BM SADECE 'ENDİŞE' DUYUYOR
BM’nin Taliban’ı yönetimi tekrar ele geçirdiği ilk andan itibaren desteklediğini vurgulayan Faryal, "BM’nin Afgan kadınları lehine yaptıkları tek şey, devam eden trajik koşullar için sadece ‘endişe duyduklarını’ ifade etmesidir. Ancak gerçekte, kana susamış Taliban'a yüz milyonlarca ABD doları aktarmakta ve onları dünyaya bağlıyorlar. Bu durum Taliban’ın iktidarını sürdürmesinde önemli rol oynuyor” ifadelerini kullandı.
Kadınların her koşulda direneceğinin altını çizen Faryal, “RAWA'nın yapabileceği tek şey, her zaman korkusuzca ve taviz vermeden yaptığı gibi sesini yükseltmek ve gerçekleri ifşa etmektir. Bu tür konferansların sömürgeci ve kirli doğasını halkımıza ifşa etmeye çalışıyoruz. Dünyanın dört bir yanındaki insanları, hükümetlerinin yanlış politikalarına karşı durmaya, seslerini yükseltmeye ve Taliban'ın tanınmasını engellemeye çağırıyoruz” diye konuştu.
TALİBAN'A VERİLEN DESTEK
Afganistan’daki duruma karşı uluslararası kuruluşların sessizliğine değinen Faryal, “Bazı önemli uluslararası insan hakları örgütlerinin sessizliği, bağımsızlıklarının olmamasından ve çeşitli hükümetlerin kontrolü altında faaliyet göstermelerinden kaynaklanıyor” dedi.
Afganistan'ın sorunların Ukrayna ve Gazze'deki savaş nedeniyle gölgede kaldığını söyleyen Faryal, "Ana akım medyanın Afganistan'ı görmezden gelmesi nedeniyle ülkedeki vahim koşullar hak ettiği ilgiyi görmüyor. Birkaç yıl önce eylemleri nedeniyle başlarına ödüller konulan ve aranan Taliban artık Avrupa ve Batı ülkelerine serbestçe seyahat ediyor, daha her hafta Taliban yönetimine milyonlarca dolar aktarılıyor. ABD ve batı, Taliban’ın saf değiştirip Rusya ya da Çin ile işbirliği yapmasından korktuğu için Taliban’ı destekliyor” diye konuştu.

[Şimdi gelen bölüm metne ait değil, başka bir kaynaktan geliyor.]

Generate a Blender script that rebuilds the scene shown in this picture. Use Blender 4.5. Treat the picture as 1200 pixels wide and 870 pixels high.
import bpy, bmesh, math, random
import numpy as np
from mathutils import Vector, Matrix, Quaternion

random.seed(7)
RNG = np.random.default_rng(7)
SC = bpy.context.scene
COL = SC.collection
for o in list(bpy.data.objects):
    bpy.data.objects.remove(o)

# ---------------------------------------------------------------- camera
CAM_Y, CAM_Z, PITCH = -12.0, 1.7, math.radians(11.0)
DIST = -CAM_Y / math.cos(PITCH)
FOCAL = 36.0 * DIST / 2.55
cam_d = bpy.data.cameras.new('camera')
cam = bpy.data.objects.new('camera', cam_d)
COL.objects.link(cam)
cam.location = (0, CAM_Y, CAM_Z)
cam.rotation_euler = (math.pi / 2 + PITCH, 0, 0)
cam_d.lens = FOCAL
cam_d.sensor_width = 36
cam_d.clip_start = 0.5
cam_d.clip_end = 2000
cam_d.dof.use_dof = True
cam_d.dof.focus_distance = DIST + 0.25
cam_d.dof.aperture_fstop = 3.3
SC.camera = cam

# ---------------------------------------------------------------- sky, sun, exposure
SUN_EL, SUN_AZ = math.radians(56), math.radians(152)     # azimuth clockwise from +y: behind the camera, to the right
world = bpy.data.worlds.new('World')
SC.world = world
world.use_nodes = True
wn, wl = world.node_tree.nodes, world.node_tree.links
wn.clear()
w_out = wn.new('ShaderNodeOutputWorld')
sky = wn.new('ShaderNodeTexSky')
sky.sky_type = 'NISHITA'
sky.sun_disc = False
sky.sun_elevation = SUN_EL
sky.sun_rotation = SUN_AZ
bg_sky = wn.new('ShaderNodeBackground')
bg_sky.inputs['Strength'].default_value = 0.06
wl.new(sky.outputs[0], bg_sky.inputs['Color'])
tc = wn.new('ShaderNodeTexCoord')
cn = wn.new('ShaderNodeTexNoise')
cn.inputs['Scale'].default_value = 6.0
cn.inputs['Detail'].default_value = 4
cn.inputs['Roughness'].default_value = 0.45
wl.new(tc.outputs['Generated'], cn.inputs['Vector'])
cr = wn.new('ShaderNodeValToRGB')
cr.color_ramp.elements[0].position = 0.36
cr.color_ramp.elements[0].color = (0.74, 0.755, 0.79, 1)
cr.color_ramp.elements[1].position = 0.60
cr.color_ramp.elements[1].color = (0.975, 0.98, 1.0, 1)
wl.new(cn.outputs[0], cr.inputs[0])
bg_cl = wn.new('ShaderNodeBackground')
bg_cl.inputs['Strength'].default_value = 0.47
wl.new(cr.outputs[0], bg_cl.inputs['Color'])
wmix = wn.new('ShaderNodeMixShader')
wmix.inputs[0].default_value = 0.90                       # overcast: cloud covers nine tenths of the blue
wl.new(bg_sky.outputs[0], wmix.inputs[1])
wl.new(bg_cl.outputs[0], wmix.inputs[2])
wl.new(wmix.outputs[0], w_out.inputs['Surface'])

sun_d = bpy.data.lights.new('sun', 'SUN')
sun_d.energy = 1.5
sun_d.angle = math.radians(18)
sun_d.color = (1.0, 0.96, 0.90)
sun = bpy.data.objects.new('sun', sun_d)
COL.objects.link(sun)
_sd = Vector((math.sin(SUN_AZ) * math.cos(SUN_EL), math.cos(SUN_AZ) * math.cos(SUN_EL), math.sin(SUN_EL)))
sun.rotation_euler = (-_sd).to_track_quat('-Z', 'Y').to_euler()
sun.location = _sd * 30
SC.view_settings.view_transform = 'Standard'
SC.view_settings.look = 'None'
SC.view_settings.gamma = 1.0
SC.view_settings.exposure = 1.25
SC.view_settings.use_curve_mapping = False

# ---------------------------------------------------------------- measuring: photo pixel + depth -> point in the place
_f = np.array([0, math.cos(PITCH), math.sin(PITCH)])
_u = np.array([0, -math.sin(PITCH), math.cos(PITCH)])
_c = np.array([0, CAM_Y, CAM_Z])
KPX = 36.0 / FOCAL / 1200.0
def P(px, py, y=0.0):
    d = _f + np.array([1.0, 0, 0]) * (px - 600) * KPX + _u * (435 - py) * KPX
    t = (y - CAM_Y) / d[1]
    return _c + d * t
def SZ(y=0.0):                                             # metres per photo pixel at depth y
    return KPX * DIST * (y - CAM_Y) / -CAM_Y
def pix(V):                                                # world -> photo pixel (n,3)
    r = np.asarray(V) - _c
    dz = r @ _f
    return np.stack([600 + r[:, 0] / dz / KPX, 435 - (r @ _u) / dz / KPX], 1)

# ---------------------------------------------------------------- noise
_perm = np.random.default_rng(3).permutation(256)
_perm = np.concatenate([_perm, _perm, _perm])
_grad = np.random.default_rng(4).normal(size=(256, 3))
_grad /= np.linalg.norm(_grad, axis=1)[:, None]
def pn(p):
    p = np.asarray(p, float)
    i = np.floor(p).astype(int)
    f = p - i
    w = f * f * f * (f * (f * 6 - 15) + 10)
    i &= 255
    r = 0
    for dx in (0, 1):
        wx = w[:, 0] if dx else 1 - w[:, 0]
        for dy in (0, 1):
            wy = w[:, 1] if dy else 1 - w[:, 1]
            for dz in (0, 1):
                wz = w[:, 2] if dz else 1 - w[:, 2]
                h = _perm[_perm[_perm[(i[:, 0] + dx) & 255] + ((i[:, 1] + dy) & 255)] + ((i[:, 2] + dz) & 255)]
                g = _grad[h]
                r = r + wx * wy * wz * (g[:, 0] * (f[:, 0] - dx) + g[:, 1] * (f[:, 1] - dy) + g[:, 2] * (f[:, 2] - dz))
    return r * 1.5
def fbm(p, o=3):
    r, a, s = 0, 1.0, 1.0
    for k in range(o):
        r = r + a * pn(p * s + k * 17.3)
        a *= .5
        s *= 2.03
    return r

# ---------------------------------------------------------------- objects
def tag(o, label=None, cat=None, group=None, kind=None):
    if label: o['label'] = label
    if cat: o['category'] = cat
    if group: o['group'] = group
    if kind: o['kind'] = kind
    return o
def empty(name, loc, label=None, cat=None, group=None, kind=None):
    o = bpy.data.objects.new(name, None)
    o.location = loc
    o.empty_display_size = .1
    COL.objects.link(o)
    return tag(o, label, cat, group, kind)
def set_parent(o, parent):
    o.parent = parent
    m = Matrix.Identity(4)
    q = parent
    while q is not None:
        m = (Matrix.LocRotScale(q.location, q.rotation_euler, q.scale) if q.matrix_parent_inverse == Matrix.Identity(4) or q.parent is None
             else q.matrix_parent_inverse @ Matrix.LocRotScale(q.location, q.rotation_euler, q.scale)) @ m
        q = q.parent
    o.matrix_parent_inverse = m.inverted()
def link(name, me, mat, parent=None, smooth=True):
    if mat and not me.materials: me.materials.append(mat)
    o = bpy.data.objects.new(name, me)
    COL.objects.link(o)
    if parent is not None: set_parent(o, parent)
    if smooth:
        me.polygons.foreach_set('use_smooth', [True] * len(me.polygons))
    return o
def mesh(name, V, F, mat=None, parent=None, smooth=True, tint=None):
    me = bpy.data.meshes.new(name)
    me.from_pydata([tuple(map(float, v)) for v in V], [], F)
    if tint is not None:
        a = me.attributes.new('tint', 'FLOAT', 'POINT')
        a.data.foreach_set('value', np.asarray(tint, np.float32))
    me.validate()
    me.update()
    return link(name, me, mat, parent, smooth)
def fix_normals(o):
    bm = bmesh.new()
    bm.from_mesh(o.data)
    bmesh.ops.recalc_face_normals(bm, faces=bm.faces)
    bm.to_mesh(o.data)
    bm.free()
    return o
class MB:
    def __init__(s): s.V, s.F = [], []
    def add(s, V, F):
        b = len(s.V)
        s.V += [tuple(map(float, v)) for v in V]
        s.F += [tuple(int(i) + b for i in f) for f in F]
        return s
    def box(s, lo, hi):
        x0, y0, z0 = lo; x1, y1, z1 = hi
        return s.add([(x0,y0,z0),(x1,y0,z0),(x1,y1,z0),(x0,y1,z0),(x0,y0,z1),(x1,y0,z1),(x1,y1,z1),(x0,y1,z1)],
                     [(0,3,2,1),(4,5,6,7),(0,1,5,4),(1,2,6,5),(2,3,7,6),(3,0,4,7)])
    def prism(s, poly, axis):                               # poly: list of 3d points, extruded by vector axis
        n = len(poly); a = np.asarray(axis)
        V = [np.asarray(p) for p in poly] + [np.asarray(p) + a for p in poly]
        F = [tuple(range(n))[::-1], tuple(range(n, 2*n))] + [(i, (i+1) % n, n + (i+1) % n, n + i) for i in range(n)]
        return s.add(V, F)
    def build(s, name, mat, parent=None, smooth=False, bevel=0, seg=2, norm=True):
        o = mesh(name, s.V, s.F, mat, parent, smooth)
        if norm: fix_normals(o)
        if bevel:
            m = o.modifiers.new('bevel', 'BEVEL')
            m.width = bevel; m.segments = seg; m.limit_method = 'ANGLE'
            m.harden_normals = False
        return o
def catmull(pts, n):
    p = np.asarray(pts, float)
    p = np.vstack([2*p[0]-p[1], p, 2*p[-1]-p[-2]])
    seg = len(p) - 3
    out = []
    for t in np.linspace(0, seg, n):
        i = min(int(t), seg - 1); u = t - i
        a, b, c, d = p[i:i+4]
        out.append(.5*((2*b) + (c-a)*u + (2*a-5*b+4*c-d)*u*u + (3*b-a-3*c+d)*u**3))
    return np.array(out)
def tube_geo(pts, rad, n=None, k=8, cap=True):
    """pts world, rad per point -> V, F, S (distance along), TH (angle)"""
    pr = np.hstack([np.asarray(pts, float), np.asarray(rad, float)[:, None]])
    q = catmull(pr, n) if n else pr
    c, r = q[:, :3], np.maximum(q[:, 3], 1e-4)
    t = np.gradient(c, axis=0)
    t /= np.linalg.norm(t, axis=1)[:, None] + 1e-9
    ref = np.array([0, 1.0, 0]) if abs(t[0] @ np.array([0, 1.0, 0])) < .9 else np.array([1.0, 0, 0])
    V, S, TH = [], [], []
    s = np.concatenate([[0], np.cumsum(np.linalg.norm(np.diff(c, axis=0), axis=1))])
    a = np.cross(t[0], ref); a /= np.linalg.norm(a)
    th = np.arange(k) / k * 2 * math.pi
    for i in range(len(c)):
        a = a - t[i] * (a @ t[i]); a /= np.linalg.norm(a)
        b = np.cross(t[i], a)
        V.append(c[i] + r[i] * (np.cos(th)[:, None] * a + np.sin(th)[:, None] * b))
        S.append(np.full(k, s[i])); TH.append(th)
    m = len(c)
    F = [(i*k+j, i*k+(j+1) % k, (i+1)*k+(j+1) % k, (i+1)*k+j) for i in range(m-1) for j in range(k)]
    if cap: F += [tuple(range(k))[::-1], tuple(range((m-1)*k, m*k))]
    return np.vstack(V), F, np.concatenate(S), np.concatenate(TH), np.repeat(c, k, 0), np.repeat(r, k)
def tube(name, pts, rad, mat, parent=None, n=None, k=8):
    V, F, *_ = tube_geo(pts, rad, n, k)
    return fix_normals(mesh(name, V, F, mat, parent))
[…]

'MEVCUT SORUMLU BM VE NATO'DUR'
İnsan hakları savunucusu Arifa Fatimi, Afganistan'daki mevcut durumdan NATO ve BM'nin sorumlu olduğunu belirtti. Fatimi, "Afgan halkının mevcut durumunun temel nedeni Birleşmiş Milletler ve NATO'dur; ABD'nin sorumsuzca geri çekilmesi ve Taliban'ın iktidara gelmesiyle birlikte Afgan halkı, başta ABD olmak üzere uluslararası toplumun bu yanlış politikalarının kurbanı oluyor" dedi.
'TALİBAN AFGAN HALKININ İRADESİ DEĞİLDİR'
BM ve Taliban arasında yapılan toplantıların ABD işbirliğiyle yapıldığını vurgulayan Fatimi, "Görüşmeler ABD ile işbirliği içinde yapılıyor ve dünyaya Taliban'la temasa geçme çağrısı yapılıyor. Taliban asla Afgan halkının iradesi değildir. Afgan kadınları en temel insan haklarından mahrumdur. Taliban'la yakınlaşmak sadece Afgan kadınlarına ihanet etmek değil, aynı zamanda bölgedeki terörist grupları tanımak anlamına geliyor. Afgan kadınlar toplantıyı boykot etti. Afganistan'daki durumu daha önceki toplantılara göre iyileştirecek pratik bir plan yok. Kişisel olarak kadınların yokluğunda bu tür toplantıların sonuçları konusunda iyimser değilim" sözlerini kullandı.
'KANA SUSAMIŞ BU GRUBU DESTEKLEME HAKKINIZ YOK'
Taliban’ın baskıları nedeniyle Almanya’ya göç etmek zorunda kalan ve Afgan kadınların mücadelesine dair kamuoyu oluşturmaya çalışan Zarmina Paryani ise, görüşmenin kabul edilemeyeceğini söyledi. Paryani, "Kana susamış ve kötü niyetli bir grubu destekleme hakkına sahip değilsiniz. Taliban her gün silahsız ve savunmasız onlarca kişiyi katlediyor, Panjshir'de ve Andarab'ta yaşanan katliamın ve savaş suçlarının anısı hala canlı. Taliban hapishanelerde onlarca insana işkence yapıyor, birçok kişinin cenazesi işkence görmüş, parçalanmış halde ailelerine veriliyor" diye konuştu. Taliban'ın Afganistan halkına zulüm yaptığını söyleyen Paryani, "Bu üç yıllık kaybın telafisi mümkün değildir. Teröristleri desteklemeyi bırakın. Afganistan halkı barışı ve insani değerlerine saygılı bir yaşamı hak ediyor" şeklinde konuştu.